### Data shown
---------------
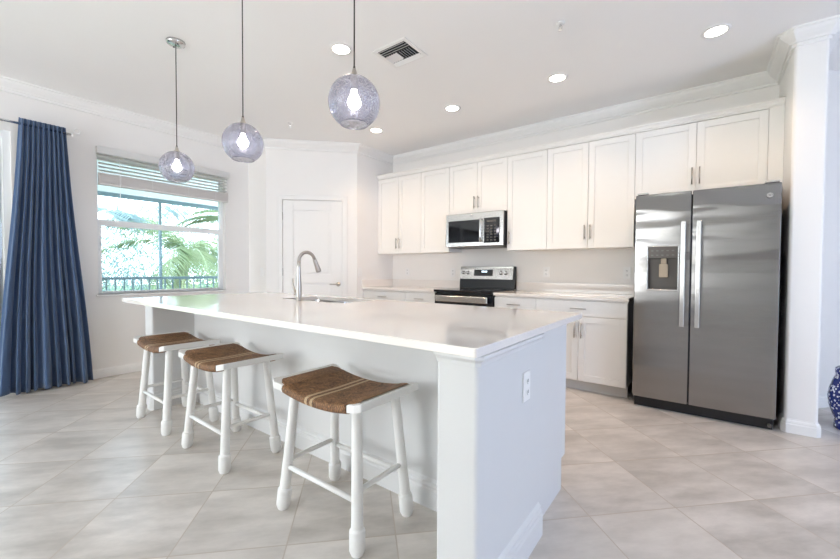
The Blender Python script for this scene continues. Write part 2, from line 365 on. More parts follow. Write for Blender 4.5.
# angled wall of the hall past the wing wall, then the far side of the hall
bm = newbm(); K0 = (XC1, 4.50); K1 = (2.36, 6.20)
v = [bm.verts.new(p) for p in ((K0[0],K0[1],0),(K1[0],K1[1],0),(K1[0]-.1,K1[1]+.1,0),(K0[0]-.1,K0[1]+.1,0),(K0[0],K0[1],H),(K1[0],K1[1],H),(K1[0]-.1,K1[1]+.1,H),(K0[0]-.1,K0[1]+.1,H))]
for f in ((0,3,2,1),(4,5,6,7),(0,1,5,4),(1,2,6,5),(2,3,7,6),(3,0,4,7)): bm.faces.new([v[i] for i in f])
struct(obj('wall_hall', bm, M['wall']))
struct(obj('wall_hall_end', B(2.28, 4.4, 6.20, 6.35, 0, H), M['wall']))
bm = newbm(); box(bm, 4.2, 4.4, -4.4, 1.0, 0, H); box(bm, 4.2, 4.4, 1.0, 2.2, 2.42, H); box(bm, 4.2, 4.4, 2.2, 6.35, 0, H)
struct(obj('wall_right', bm, M['wall']))
bm = newbm(); box(bm, -5.3, -4.4, -4.4, -4.2, 0, H); box(bm, -4.4, -1.8, -4.4, -4.2, 2.42, H); box(bm, -1.8, 4.4, -4.4, -4.2, 0, H)
struct(obj('wall_front', bm, M['wall']))

# glazing: sliding door on the left; the unseen right and front openings stay bare
def slider(name, along, x, a0, a1, z1, n):
    bm = newbm(); w_ = (a1-a0)/n
    def bb(p0, p1, q0, q1, z0, z1_):
        box(bm, q0, q1, p0, p1, z0, z1_) if along == 'y' else box(bm, p0, p1, q0, q1, z0, z1_)
    bb(a0, a1, x-.05, x+.05, z1-0.06, z1); bb(a0, a1, x-.05, x+.05, 0, 0.03); bb(a0, a0+.05, x-.05, x+.05, 0.03, z1-.06); bb(a1-.05, a1, x-.05, x+.05, 0.03, z1-.06)
    for i in range(n):
        s = a0 + i*w_ + (0.05 if i == 0 else 0); e = a0+(i+1)*w_ - (0.05 if i == n-1 else 0); c = x + (0.02 if i % 2 else -0.02)
        bb(s, s+.06, c-.018, c+.018, .03, z1-.06); bb(e-.06, e, c-.018, c+.018, .03, z1-.06)
        bb(s+.06, e-.06, c-.018, c+.018, .03, .13); bb(s+.06, e-.06, c-.018, c+.018, z1-.14, z1-.06)
    f = struct(obj(name, bm, M['vinyl'])); bm = newbm(); 
    def pb(p0, p1, q0, q1, z0, z1_):
        box(bm, q0, q1, p0, p1, z0, z1_) if along == 'y' else box(bm, p0, p1, q0, q1, z0, z1_)
    pb(a0+.06, a1-.06, x-.002, x+.002, .13, z1-.14)
    obj('pane', bm, M['pane'], f)
slider('door_2', 'y', -5.17, SY0, SY1, SZ1, 3)
# casing-like flat trim of the slider on the room side
# ---- window
bm = newbm(); fx0, fx1 = XL-0.135, XL-0.075
box(bm, fx0, fx1, WY0, WY1, WZ1-0.05, WZ1); box(bm, fx0, fx1, WY0, WY1, WZ0, WZ0+0.012)
box(bm, fx0, fx1, WY0, WY0+0.022, WZ0+.012, WZ1-.05); box(bm, fx0, fx1, WY1-0.030, WY1, WZ0+.012, WZ1-.05)
win = struct(obj('window_1', bm, M['vinyl'], bevel=0.003))
bm = newbm(); sxa, sxb = XL-0.105, XL-0.070                # lower sash, inside track
box(bm, sxa, sxb, WY0+.020, WY1-.028, 1.61, 1.675); box(bm, sxa, sxb, WY0+.020, WY1-.028, WZ0+.012, WZ0+.030)
box(bm, sxa, sxb, WY0+.020, WY0+.048, WZ0+.030, 1.61); box(bm, sxa, sxb, WY1-.056, WY1-.028, WZ0+.030, 1.61)
obj('lower_sash', bm, M['vinyl'], win, bevel=0.002)
bm = newbm(); box(bm, fx0+.012, fx0+.016, WY0+.02, WY1-.028, 1.64, WZ1-.04); box(bm, sxa+.010, sxa+.014, WY0+.045, WY1-.053, WZ0+.025, 1.62)
obj('pane', bm, M['pane'], win)
struct(obj('trim_1', B(XL-0.135, XL+0.025, WY0-0.02, WY1+0.02, WZ0-0.018, WZ0), M['trim'], bevel=0.004))     # sill board

# ---- crown mouldings and baseboards
CP = [(0,0),(0.092,0),(0.092,-0.012),(0.080,-0.018),(0.072,-0.036),(0.050,-0.058),(0.030,-0.072),(0.024,-0.082),(0.012,-0.084),(0.012,-0.104),(0,-0.108)]
b_ = 0.016
crown_path = [(XL,-4.2),(XL,C0[1]),C0,C1,(C1[0],W),(XC0,W),(XC0,YC+b_),(XC0+b_,YC),(XC1-b_,YC),(XC1,YC+b_),(XC1,K0[1])]
bm = newbm(); sweep(bm, crown_path, CP, H); struct(obj('trim_2', bm, M['trim']))
BP = [(0,0),(0.016,0),(0.016,0.062),(0.013,0.070),(0.013,0.078),(0.009,0.088),(0.004,0.094),(0.004,0.100),(0,0.100)]
def base(name, path):
    bm = newbm(); sweep(bm, path, BP, 0.0); return struct(obj(name, bm, M['trim']))
tA = D1+0.068; tB = D0-0.068
base('baseboard_left', [(XL, SY1+0.02),(XL,C0[1]),C0,diag(tA,0,0)[:2]])
base('baseboard_pantry', [diag(tB,0,0)[:2],C1,(C1[0],3.842)])
base('baseboard_wing', [(XC0,3.90),(XC0,YC+b_),(XC0+b_,YC),(XC1-b_,YC),(XC1,YC+b_),(XC1,K0[1]),K1,(4.2,6.2)])
base('baseboard_front', [(-4.4,-4.2),(XL,-4.2),(XL,SY0)])

# ---- pantry door (door_1)
bm = newbm(); dbox(bm, D0+.003, D1-.003, -0.035, -0.012, 0.008, DZ-.003)
def frame_panels(bm):
    ts = [D0+.003, 0.349, 0.845, D1-.003]
    for t0, t1 in ((ts[0], ts[1]), (ts[2], ts[3])): dbox(bm, t0, t1, -0.012, 0.0, 0.008, DZ-.003)
    for z0, z1 in ((0.008, 0.20), (0.972, 1.088), (1.948, DZ-.003)): dbox(bm, ts[1], ts[2], -0.012, 0.0, z0, z1)
    for z0, z1 in ((0.20, 0.972), (1.088, 1.948)):          # raised fields
        dbox(bm, ts[1]+.028, ts[2]-.028, -0.012, -0.004, z0+.028, z1-.028)
frame_panels(bm)
door = struct(obj('door_1', bm, M['trim'], bevel=0.003))
bm = newbm(); c = Vector(diag(0.250, 0.0, 0.955)); n_ = (Vector(diag(0,1,0))-Vector(diag(0,0,0))).normalized(); t_ = (Vector(diag(1,0,0))-Vector(diag(0,0,0))).normalized()
lathe(bm, [(0.030,0),(0.030,0.006),(0.024,0.010),(0.010,0.012),(0.010,0.045)], c, 24, n_)
tube(bm, [c+n_*0.045, c+n_*0.048+t_*0.03, c+n_*0.046+t_*0.075, c+n_*0.043+t_*0.115], [0.010,0.0095,0.008,0.006], 10)
obj('door_handle', bm, M['nickel'], door, smooth=True)
for z in (0.25, 1.12, 1.865):
    bm = newbm(); dbox(bm, D1-.006, D1+.010, -0.002, 0.006, z-.05, z+.05); tube(bm, [diag(D1+.002, .008, z-.05), diag(D1+.002, .008, z+.05)], 0.006, 8)
    obj('hinge', bm, M['nickel'], door)
bm = newbm()
for t0, t1, z0, z1 in ((D0-.065, D0-.0, 0, DZ+.065), (D1+.0, D1+.065, 0, DZ+.065), (D0, D1, DZ, DZ+.065)): dbox(bm, t0, t1, 0.001, 0.016, z0, z1)
for t0, t1, z0, z1 in ((D0-.067, D0-.050, 0, DZ+.067), (D1+.050, D1+.067, 0, DZ+.067), (D0-.067, D1+.067, DZ+.050, DZ+.067)): dbox(bm, t0, t1, 0.016, 0.022, z0, z1)
struct(obj('trim_3', bm, M['trim'], bevel=0.002))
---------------
Give again exactly the lines running from the beginning of the material above through the line that contains "struct(obj('wall_front', bm, M['wall']))", and leave out every picture.

### Response
The Blender Python script for this scene continues. Write part 2, from line 365 on. More parts follow. Write for Blender 4.5.
# angled wall of the hall past the wing wall, then the far side of the hall
bm = newbm(); K0 = (XC1, 4.50); K1 = (2.36, 6.20)
v = [bm.verts.new(p) for p in ((K0[0],K0[1],0),(K1[0],K1[1],0),(K1[0]-.1,K1[1]+.1,0),(K0[0]-.1,K0[1]+.1,0),(K0[0],K0[1],H),(K1[0],K1[1],H),(K1[0]-.1,K1[1]+.1,H),(K0[0]-.1,K0[1]+.1,H))]
for f in ((0,3,2,1),(4,5,6,7),(0,1,5,4),(1,2,6,5),(2,3,7,6),(3,0,4,7)): bm.faces.new([v[i] for i in f])
struct(obj('wall_hall', bm, M['wall']))
struct(obj('wall_hall_end', B(2.28, 4.4, 6.20, 6.35, 0, H), M['wall']))
bm = newbm(); box(bm, 4.2, 4.4, -4.4, 1.0, 0, H); box(bm, 4.2, 4.4, 1.0, 2.2, 2.42, H); box(bm, 4.2, 4.4, 2.2, 6.35, 0, H)
struct(obj('wall_right', bm, M['wall']))
bm = newbm(); box(bm, -5.3, -4.4, -4.4, -4.2, 0, H); box(bm, -4.4, -1.8, -4.4, -4.2, 2.42, H); box(bm, -1.8, 4.4, -4.4, -4.2, 0, H)
struct(obj('wall_front', bm, M['wall']))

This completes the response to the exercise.